[Source material start]

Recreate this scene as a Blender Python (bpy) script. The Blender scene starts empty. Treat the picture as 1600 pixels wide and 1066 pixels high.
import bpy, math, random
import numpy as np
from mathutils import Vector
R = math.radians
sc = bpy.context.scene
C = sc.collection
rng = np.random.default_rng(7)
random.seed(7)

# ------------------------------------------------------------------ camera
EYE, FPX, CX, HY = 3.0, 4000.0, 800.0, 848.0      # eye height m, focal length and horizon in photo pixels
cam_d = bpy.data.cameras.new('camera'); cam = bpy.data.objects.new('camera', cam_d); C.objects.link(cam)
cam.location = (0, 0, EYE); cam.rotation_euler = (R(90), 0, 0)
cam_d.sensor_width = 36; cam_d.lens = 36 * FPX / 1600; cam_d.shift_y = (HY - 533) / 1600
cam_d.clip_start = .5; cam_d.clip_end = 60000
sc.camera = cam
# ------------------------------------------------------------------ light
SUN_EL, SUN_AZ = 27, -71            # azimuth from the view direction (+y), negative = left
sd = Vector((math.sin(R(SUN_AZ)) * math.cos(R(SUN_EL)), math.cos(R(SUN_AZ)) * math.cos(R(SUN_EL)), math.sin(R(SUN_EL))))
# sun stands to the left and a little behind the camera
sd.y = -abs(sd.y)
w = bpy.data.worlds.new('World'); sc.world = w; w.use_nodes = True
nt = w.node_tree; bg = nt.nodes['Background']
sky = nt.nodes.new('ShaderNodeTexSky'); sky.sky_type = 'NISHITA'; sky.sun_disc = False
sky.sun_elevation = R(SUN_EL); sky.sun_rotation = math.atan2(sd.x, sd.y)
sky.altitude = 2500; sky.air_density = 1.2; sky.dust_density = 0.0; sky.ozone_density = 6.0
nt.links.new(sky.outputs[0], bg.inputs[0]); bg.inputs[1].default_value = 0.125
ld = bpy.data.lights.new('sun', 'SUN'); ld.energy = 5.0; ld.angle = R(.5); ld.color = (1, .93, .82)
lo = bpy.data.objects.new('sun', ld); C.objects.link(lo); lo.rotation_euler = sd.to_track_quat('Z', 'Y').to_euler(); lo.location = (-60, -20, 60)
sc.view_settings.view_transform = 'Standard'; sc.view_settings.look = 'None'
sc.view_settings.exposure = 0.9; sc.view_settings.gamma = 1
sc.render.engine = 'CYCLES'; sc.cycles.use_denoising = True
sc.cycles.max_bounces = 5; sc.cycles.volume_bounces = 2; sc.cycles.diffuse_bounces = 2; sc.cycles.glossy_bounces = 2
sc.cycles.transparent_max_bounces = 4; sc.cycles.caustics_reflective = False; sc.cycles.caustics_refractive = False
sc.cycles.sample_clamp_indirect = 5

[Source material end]

Prompt:
Restate the first line and every line after it, word for word, stopping once the line with "random.seed(7)" is done.

Final result:
Recreate this scene as a Blender Python (bpy) script. The Blender scene starts empty. Treat the picture as 1600 pixels wide and 1066 pixels high.
import bpy, math, random
import numpy as np
from mathutils import Vector
R = math.radians
sc = bpy.context.scene
C = sc.collection
rng = np.random.default_rng(7)
random.seed(7)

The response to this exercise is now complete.